If you really feel you must get fully developed gluten every time, you might learn about autolyse--that should help the process along.  Less hands on time, but a bit more time altogether. 


hutchndi's picture

Funny thing, in all my years of bread baking, I have still not ever even tried to do the window pane test.

KYHeirloomer's picture

and I'll bet spins around more than it is kneaded. 

I reckon you put your finger on the problem right there, mini-oven. Or at least part of it. What the OP should be doing is slowing down the motor, not speeding it up. The dough hook should be passing through, and turning, and stretching the developing dough, not merely driving it against the sidewalls---which is what happens at higher speeds.

In general, the six-quart capacity of the Pro-6 can be a problem when mixing small amounts of stuff. But I've never found it to be a problem when using 20-22 ounces of flour. By the time the liquid is incorporated there's plenty of bulk for the hook to bite into. Which is why I suspect trying to knead at too high a speed.

ehanner's picture

What you should understand is that it is possible to arrive at a well developed "window pane" stage with out kneading at all. There seem to be two schools of thought about how best to mix and develop your dough. When I first started making bread, I thought as did many or most others that the way to make a good smooth well developed dough was to knead or run the mixer until the gluten was developed and the dough would hold the co2 being generated by the yeast. It is better to use the "Mixer" for the purpose intended in its name, mixing, not kneading. Just mix the ingredients until combined to the point where there are no dry pockets and stop. The development of the gluten will happen on its own as described below.

What we have learned is that if you mix the flour and water together and optionally the yeast, and then wait for an hour before adding salt, a short kneading of just a minute followed by stretching and folding every 30-45 minutes for 3 or 4 cycles is all that is needed. The flour will have absorbed the liquid and feel smooth and satiny. The gluten strands will have come together on their own during stretching and the salt will be well distributed from the letter folding. Finally, the dough will rise nicely because of the gentle handling, preserving the gas that has been created by the yeast.
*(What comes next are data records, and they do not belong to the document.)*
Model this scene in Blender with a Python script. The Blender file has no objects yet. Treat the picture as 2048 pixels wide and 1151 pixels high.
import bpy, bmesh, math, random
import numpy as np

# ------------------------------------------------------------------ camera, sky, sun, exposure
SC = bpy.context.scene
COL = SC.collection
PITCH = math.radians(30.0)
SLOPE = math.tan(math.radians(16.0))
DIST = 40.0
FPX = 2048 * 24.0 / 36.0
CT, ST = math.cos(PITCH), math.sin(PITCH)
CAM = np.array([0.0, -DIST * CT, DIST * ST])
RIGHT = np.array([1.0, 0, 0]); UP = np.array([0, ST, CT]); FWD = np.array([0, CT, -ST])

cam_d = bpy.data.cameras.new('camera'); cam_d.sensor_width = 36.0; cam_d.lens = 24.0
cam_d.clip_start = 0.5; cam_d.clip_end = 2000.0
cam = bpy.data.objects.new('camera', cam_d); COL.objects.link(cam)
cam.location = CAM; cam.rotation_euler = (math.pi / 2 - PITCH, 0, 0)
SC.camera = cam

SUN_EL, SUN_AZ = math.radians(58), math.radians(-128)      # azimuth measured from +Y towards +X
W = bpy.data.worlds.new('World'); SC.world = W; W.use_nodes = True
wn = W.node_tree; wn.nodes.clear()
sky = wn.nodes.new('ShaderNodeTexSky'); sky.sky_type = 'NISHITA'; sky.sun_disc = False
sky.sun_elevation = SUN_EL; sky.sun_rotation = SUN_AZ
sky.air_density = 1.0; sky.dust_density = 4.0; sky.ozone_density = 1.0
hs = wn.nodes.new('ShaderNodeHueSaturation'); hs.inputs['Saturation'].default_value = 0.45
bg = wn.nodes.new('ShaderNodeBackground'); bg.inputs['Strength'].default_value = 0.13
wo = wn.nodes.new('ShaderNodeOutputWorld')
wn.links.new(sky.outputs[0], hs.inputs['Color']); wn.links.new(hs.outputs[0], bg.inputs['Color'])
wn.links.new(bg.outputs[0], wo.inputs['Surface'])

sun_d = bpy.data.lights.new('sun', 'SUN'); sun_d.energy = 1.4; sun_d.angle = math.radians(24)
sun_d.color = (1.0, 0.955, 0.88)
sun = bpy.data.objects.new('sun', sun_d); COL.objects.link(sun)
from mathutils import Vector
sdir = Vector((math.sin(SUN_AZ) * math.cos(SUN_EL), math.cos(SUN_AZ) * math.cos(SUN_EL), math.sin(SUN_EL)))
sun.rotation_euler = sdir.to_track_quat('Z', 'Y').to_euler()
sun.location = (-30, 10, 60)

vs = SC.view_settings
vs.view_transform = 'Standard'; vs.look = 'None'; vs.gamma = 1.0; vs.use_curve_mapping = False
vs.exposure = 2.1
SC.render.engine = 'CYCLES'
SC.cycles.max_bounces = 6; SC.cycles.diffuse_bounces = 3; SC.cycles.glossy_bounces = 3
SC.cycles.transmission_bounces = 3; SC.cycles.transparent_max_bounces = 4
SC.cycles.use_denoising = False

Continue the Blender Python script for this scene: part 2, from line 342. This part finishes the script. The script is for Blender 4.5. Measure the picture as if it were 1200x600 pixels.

Your question about how long it is taking to knead the dough into a specific condition is best answered by you experimenting using a no mixer method once as I described above. And, the bread will be more flavorful as a result.


FarmerHodge's picture


Wow - thanks so much for the responses!  I'm always so impressed with the level of knowledge here.  For those who were wondering what recipes I've referred to:  the most recent ones were Reinharts Ciabatta from BBA and pretty much anything out of American Pie.  The recipe in particular that prompted my original post was for the grilled pizza dough in American Pie, but other recipes (Neo-Neapolitan or Americana pizza dough and BBA's ciabatta come to mind) have frustrated me with the time required to work the dough.  I have tried autolaysing my dough and while it makes things better I'm still frustrated with how long things take.  Maybe I'm impatient :-)  When things settle down and I have time to bake I will try a no knead ciabatta (possibly with a kneaded ciabatta for side by side comparison) and see if I am impressed with the no-knead method.  I still would like to know who is following BBA recipes and getting away with 10 minutes kneading times in their stand mixer (and how they are doing it).  Maybe the size of my mixer is the problem, but when I have tried increasing the amounts I have noticed the motor groaning under the load.  I will also try kneading slower on the side by side comparison.  Hopefully I can get to that next week.


One question that came from reading the responses:  What characteristics does a bread have that has been kneaded for too long?  Hopefully the side by side shows me this, but I would like to know what to look for when I do it.  Thanks!